Reggie Maudling had no idea. He would never go out. We would get people to meet him and he would wander round and say things like: ‘Are you going to Ascot?’ He was hopeless talking to community leaders on the streets. After his first visit here he sat in my office with his head in his hands and said: ‘Oh, these bloody people! How are you going to deal with them?’

As he flew back to London he said – within earshot of the press – ‘For God’s sake bring me a large Scotch. What a bloody awful country.’ There followed the disasters of Bloody Sunday and internment before Heath snatched the inflamed province away from him.

The blundering hardly stopped, however. The 1972 miners’ strike turned largely on a trial of strength at Saltley, where the government knew it was essential to stop Arthur Scargill and his pickets from closing the coke depot. But Maudling, as usual, had been lackadaisical in his planning and Scargill won the day – and with it the strike. ‘The government now wandering all over the battlefield looking for someone to surrender to – and being massacred all the time,’ Douglas Hurd wrote in his diary. Only months later the Poulson affair burst into public view. When Maudling refused to resign, the cabinet secretary cleverly insisted that the Metropolitan Police be involved in the inquiry. Since Maudling could hardly be the minister responsible for the Met and simultaneously the object of a Met inquiry, he was forced to step down. Amazingly, Thatcher later made him shadow foreign secretary before sacking him, reasonably enough, for ineffectiveness. He ended his days as the butt of Beryl’s recriminations: all her hopes of social success dashed, she would hit him and hurl things at him, treatment he would take with a sad shrug. ‘Tide of history, old man.’

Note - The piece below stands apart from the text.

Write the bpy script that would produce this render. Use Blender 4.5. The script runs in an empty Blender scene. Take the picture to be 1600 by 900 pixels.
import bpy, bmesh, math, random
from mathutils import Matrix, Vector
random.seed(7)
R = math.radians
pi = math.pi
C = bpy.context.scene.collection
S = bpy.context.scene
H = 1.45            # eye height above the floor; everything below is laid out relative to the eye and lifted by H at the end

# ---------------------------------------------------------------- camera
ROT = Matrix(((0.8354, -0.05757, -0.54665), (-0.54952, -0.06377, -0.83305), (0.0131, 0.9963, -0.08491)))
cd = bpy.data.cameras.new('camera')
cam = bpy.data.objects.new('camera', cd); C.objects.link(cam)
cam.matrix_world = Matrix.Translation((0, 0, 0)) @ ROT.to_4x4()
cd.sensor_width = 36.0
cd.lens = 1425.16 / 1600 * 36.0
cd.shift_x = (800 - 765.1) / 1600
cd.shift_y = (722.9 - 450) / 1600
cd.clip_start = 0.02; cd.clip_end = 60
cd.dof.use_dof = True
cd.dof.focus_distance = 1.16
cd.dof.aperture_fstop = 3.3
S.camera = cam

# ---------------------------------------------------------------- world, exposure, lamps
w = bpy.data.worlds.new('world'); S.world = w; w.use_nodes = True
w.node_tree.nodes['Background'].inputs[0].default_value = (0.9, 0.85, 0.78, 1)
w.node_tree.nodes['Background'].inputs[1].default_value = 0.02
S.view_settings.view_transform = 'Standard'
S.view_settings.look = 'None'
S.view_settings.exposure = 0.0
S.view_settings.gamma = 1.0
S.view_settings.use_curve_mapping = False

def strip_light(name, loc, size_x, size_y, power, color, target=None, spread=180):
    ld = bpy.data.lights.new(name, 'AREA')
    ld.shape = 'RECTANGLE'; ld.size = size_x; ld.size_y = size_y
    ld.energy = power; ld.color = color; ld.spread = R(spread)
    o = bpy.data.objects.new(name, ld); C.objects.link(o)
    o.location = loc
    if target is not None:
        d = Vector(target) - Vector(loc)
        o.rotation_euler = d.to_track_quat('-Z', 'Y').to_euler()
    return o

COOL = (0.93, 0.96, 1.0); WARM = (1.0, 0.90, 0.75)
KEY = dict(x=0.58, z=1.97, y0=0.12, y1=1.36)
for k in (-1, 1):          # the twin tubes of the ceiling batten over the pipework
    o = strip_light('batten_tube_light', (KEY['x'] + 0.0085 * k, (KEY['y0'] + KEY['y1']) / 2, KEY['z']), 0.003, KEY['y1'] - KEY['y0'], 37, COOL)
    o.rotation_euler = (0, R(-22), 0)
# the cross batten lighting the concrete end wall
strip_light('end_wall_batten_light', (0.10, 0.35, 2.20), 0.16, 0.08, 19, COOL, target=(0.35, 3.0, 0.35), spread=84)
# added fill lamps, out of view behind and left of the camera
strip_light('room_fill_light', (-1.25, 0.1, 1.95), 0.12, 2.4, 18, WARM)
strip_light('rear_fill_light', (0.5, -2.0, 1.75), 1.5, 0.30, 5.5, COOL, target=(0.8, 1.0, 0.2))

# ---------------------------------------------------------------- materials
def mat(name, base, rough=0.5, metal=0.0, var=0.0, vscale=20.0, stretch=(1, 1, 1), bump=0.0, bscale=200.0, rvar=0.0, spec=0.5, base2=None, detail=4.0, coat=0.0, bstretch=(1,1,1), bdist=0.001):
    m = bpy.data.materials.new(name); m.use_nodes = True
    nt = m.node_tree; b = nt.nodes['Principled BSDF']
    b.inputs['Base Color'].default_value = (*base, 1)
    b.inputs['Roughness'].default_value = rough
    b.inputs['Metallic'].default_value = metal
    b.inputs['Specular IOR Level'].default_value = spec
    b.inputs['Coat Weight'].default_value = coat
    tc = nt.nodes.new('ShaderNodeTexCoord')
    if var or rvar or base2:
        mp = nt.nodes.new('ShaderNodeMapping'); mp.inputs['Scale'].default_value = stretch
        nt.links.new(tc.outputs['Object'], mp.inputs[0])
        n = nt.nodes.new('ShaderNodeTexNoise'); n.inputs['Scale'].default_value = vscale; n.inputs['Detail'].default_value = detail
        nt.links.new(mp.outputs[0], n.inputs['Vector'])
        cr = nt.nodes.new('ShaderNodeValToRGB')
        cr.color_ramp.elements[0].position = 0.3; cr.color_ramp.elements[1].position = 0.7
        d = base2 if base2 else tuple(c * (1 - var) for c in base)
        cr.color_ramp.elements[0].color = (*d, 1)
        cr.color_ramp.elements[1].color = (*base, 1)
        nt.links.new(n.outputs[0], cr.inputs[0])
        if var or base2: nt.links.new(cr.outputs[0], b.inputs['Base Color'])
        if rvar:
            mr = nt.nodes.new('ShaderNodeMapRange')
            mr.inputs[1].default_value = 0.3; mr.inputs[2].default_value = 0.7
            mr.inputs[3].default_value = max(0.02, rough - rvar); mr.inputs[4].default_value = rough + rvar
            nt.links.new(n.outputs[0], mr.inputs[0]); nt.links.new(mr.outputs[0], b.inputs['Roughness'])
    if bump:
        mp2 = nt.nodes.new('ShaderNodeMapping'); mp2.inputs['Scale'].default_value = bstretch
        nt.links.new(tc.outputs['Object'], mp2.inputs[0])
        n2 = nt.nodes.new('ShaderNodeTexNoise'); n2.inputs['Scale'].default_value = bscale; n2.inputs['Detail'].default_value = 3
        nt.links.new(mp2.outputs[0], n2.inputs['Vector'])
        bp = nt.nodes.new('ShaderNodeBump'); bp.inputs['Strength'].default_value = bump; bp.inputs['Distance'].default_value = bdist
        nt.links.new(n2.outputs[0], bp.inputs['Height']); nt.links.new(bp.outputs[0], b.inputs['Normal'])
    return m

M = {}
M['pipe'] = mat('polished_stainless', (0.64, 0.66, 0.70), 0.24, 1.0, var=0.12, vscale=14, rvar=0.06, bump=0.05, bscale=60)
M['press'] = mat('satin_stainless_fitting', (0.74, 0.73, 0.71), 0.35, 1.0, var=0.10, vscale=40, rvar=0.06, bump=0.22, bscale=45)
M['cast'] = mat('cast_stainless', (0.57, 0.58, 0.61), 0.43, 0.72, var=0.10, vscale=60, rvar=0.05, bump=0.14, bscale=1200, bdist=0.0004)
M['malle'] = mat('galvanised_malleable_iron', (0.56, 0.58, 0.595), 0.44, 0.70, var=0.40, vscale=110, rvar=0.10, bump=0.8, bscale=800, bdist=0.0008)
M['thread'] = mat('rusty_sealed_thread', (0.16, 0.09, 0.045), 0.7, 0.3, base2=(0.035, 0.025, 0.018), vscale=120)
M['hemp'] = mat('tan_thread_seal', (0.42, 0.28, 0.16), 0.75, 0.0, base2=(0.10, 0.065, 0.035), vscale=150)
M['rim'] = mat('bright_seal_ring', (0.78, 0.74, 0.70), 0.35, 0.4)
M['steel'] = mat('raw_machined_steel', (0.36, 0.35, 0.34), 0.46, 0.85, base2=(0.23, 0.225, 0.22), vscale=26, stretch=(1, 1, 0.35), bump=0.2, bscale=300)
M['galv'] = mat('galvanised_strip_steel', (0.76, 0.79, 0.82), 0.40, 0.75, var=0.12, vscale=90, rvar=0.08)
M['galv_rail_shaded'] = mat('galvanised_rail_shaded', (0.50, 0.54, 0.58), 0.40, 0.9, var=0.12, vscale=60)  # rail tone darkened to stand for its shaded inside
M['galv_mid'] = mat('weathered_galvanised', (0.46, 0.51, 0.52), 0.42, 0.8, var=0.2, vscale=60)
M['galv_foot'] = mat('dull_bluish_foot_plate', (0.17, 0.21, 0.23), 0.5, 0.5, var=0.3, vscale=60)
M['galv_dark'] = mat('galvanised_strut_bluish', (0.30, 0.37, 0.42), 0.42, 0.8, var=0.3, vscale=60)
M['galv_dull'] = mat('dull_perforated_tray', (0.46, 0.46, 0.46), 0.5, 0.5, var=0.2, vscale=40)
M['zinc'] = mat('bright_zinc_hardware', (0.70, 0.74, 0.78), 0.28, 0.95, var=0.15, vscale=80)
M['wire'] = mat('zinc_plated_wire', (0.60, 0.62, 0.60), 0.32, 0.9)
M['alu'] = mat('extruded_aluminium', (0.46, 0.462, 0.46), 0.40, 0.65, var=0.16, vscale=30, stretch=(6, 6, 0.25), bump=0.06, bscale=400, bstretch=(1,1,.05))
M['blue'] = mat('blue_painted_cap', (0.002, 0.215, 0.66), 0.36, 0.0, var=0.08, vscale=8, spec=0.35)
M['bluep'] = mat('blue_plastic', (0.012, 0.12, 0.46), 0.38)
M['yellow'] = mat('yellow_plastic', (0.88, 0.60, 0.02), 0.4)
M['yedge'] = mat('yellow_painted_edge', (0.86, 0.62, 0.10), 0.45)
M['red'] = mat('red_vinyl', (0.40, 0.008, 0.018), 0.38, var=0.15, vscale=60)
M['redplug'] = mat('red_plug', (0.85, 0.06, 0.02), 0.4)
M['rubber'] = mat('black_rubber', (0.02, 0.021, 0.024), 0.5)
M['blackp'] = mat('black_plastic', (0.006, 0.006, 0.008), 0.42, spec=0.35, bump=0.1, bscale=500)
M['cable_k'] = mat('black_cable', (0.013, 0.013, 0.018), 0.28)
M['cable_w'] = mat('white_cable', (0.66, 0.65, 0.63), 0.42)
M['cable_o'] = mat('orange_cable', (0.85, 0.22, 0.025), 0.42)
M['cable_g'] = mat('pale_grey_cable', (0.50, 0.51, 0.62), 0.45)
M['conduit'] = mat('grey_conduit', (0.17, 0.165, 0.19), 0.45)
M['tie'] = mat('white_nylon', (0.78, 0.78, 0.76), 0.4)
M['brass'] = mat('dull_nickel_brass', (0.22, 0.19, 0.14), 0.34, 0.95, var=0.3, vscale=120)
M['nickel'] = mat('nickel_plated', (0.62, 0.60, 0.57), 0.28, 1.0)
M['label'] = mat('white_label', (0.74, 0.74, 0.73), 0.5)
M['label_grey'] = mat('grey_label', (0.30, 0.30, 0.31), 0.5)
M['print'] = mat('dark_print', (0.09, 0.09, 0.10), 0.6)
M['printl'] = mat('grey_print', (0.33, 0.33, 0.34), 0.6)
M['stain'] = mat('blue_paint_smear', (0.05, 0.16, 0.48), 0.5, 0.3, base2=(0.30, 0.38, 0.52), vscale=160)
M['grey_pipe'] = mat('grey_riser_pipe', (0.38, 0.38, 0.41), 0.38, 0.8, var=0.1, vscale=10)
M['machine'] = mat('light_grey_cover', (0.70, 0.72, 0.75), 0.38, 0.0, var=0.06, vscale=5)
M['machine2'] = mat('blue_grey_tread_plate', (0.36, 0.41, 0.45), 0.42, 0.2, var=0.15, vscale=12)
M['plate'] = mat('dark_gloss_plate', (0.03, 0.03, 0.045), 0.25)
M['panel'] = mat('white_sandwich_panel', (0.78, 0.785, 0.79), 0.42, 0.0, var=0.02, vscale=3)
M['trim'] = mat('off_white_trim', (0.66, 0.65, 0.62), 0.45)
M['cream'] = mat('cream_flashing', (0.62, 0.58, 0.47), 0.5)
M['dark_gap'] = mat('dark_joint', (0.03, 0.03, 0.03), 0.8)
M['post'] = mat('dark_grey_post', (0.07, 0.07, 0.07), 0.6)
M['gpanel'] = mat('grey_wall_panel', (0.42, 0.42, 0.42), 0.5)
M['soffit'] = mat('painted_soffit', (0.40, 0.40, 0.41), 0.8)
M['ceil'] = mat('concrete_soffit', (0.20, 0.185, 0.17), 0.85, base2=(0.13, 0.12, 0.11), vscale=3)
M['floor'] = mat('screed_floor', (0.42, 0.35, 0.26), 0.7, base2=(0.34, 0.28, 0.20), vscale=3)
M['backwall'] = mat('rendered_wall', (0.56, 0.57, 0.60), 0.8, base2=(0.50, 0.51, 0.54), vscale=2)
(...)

Baston asks why he did it. He doesn’t think it was greed – Maudling was soft-hearted and generous – and ends up, as we have seen, arguing that Maudling’s sins were pretty venial. Yet we have not learned since of any other major front-bench figure who was as crooked as Maudling. And doubtless, if we knew the full story, things would look a lot worse than they do already.

If, like Maudling, you are committed to seeking consensus for its own sake, as opposed to acting on principle, why be in politics at all? The problem with the ‘it’ll all be the same in a hundred years’ argument is that it means that nothing you do really matters. Jim Callaghan, Maudling’s admirer and friend, was of this school and would happily boast, after retirement, that all he’d ever really managed to do was put cat’s eyes in the middle of the road. But if you’re not in politics to change things, are you there just for the fame and success it may bring? In which case, why not help yourself when you can? Everything suggests that this was Maudling’s attitude almost from the start. He became a Lloyds’ name while a minister, which was against all the rules; his civil servants wondered at his acceptance of all manner of lavish gifts; at the same time he was readier than most to preach the need for wage restraint, for compassion, for harder work and greater productivity – all the values of moderation – while showing a quite immoderate zeal for the opposite things himself.

Baston is clearly right that Maudling was charming, tolerant and warm-hearted, but everything else in this book merely proves that such virtues are nothing like sufficient. One finds oneself in greater sympathy with Thatcher’s more robust attitude. ‘When I told him that he had to go, he summoned up enough energy to be quite rude. Still, out he went.’